Если география остается неизменной константой, то между нашими странами укрепятся сотрудничество и дружба, которые сложились за 40 лет, прошедших с момента подписания Московского договора, сотрудничество и дружба между самыми разными личностями и характерами с обеих сторон. Это было и остается знаком стабильности и предсказуемости наших интересов.

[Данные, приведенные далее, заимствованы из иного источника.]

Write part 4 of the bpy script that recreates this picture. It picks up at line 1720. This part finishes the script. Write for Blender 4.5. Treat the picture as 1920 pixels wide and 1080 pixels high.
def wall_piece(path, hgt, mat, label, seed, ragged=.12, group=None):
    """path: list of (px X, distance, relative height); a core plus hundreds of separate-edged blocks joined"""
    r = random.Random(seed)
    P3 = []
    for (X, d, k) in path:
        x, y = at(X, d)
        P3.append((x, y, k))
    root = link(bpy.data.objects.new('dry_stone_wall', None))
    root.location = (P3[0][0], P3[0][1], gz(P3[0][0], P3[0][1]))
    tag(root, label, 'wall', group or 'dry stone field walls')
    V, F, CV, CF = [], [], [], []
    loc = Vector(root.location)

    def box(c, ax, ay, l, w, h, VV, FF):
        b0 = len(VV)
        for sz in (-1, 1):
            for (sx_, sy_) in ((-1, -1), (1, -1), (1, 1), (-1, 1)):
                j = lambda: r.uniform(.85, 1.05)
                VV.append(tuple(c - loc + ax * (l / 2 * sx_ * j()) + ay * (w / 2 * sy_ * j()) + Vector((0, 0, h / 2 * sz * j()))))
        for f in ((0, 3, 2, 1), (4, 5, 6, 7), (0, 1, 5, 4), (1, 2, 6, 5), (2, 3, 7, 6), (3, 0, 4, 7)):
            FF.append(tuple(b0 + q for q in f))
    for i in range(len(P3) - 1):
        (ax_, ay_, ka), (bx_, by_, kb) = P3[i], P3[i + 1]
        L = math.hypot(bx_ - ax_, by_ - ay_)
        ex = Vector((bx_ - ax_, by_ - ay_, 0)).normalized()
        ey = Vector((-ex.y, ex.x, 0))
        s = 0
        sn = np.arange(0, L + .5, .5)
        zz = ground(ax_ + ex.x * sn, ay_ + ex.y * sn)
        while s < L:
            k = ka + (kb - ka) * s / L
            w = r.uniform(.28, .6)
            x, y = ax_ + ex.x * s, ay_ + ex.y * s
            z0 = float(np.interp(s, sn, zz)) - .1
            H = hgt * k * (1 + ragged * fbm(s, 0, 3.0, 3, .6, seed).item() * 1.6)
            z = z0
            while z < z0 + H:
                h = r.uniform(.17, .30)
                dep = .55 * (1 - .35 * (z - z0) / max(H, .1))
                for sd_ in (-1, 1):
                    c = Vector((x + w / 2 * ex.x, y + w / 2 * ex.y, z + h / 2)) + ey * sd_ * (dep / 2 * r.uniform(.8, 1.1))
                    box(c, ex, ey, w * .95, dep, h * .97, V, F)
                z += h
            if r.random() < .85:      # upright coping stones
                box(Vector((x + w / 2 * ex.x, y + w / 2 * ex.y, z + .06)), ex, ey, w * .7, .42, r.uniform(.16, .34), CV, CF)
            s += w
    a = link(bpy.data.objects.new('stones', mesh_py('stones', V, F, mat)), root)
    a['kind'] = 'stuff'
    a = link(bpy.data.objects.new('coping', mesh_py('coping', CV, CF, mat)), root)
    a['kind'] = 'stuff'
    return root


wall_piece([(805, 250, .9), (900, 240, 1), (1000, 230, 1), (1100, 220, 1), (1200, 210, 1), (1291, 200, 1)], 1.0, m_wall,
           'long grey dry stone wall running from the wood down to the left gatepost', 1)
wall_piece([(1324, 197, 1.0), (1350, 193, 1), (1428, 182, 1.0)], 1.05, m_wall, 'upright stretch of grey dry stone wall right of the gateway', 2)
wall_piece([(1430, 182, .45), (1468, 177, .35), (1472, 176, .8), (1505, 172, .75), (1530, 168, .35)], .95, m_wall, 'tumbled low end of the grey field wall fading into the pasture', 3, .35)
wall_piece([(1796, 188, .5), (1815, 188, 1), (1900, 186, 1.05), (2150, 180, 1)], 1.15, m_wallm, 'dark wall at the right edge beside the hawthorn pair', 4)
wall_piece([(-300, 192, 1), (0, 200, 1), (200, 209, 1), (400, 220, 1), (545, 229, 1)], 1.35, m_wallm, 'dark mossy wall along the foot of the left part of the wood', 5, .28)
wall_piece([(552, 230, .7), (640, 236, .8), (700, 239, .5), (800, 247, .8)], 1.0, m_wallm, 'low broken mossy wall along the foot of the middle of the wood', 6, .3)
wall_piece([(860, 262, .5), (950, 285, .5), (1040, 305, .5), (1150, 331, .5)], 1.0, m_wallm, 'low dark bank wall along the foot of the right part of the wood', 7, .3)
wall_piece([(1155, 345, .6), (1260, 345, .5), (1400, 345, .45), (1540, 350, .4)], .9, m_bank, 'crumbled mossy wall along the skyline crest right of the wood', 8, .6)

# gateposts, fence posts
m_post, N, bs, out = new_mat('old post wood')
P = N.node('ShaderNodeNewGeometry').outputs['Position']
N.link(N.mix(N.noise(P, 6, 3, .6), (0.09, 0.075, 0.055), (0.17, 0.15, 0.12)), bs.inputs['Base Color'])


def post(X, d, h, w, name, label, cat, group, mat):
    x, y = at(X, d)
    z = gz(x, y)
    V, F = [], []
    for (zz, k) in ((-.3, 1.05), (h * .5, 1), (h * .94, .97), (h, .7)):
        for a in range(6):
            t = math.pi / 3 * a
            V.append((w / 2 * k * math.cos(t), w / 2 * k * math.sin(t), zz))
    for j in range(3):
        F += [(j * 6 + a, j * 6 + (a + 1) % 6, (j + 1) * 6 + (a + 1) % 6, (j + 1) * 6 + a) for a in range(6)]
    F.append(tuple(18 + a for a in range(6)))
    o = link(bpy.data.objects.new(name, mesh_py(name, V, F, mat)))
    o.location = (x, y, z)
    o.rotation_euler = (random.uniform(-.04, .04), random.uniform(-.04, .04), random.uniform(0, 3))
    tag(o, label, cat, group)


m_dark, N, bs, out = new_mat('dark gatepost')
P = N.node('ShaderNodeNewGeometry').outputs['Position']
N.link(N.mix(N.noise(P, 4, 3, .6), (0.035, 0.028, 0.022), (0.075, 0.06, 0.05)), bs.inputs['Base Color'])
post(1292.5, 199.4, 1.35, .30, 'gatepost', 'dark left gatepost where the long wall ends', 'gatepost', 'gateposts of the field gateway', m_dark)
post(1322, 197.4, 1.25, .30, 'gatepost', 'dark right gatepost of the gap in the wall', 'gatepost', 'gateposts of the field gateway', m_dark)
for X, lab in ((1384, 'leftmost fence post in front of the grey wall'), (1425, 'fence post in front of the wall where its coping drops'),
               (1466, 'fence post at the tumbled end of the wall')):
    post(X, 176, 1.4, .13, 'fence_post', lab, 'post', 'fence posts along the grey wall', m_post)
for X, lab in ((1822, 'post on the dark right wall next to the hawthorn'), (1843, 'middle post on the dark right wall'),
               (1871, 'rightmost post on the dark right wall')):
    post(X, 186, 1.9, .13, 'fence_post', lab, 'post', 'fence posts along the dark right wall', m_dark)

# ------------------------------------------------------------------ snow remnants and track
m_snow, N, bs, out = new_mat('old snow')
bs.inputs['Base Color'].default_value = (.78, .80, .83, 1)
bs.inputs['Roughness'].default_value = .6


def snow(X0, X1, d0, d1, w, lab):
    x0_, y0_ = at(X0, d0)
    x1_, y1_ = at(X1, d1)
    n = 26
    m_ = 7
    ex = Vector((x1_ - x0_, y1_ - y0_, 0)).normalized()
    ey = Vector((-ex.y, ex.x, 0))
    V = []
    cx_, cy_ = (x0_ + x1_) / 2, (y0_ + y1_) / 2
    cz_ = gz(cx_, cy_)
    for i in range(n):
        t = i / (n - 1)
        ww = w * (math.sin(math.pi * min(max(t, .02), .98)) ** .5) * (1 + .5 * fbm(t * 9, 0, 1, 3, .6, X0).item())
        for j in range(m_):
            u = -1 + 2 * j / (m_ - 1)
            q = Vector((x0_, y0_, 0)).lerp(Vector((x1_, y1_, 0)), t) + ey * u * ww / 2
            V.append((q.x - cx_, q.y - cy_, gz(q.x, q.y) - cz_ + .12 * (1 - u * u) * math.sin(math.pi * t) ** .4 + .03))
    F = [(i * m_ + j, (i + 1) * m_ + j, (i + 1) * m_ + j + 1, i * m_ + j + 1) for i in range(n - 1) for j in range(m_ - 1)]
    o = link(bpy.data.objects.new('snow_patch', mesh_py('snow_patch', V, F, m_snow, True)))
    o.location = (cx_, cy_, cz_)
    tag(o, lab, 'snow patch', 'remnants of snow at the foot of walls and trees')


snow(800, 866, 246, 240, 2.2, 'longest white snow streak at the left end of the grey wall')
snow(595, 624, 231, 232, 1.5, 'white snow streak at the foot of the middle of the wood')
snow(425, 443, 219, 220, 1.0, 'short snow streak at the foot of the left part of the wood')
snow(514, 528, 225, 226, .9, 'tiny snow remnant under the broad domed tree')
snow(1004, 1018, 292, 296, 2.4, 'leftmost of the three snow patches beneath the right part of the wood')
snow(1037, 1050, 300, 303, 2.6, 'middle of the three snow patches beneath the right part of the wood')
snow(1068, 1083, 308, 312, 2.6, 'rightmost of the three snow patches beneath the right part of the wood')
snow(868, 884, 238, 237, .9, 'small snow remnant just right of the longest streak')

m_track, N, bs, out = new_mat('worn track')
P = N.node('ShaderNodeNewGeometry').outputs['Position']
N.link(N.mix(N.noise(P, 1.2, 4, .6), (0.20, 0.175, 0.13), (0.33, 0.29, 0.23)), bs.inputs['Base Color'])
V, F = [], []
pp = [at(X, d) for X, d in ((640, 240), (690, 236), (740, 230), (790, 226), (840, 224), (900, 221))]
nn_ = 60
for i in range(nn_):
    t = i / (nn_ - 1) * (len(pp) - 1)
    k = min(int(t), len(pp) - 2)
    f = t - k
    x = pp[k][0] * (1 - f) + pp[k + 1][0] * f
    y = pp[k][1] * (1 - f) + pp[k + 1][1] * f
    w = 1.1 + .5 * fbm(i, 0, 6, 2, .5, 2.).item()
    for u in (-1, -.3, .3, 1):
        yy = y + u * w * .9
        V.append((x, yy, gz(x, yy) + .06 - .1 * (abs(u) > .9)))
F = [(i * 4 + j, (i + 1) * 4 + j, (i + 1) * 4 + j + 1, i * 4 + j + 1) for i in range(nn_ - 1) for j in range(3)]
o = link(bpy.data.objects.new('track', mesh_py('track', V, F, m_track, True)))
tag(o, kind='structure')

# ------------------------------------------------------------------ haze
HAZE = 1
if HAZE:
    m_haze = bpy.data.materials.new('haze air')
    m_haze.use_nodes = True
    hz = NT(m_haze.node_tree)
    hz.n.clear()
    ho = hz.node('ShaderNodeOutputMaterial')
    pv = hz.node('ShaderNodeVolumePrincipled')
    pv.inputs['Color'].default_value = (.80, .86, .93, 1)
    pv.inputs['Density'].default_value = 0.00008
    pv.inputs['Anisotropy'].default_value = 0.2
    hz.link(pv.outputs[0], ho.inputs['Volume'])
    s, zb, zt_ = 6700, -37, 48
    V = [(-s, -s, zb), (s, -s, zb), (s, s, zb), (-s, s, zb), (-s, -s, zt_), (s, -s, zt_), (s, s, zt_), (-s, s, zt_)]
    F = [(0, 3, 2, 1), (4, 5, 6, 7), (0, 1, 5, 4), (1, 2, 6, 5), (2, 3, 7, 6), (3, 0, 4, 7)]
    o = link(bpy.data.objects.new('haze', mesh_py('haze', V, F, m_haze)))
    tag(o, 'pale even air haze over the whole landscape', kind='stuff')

Непредсказуемым здесь является один новый фактор: появление не знающего границ Интернета может иметь последствия, сравнимые с последствиями изобретения книгопечатания. Оно дало миру образование, просвещение, революции и новые виды оружия – с разной скоростью, в разных вариантах, разным народам и государствам, дало хорошее и плохое. Новая технология сравнима с тем изобретением и в хорошем, и в плохом, но она несравнимо сильнее. Она облегчает жизнь, увеличивает преступность, создает в новых масштабах оружие для ведения войны не только на земле, в воде, в воздухе и в космическом пространстве, но и в безграничном электронном мире, от которого не может отгородиться ни одно государство. Но в отличие от изобретения книгопечатания новая технология сразу же действует глобально, одновременно и со скоростью, с которой политика пока не может совладать. Новая технология передает знания и умения, но не ценности. Интернет не обладает патриотизмом, он не распространяет традиции, на которые привыкла ссылаться политика. Может случиться, что эта технология, которую человек создал, но не сумел себе подчинить, заставит нас принять глобальные правила, если человечество хочет выжить. Будучи оптимистом, я оцениваю в этом плане шансы как 50:50. Позитивного прогноза дать не могу.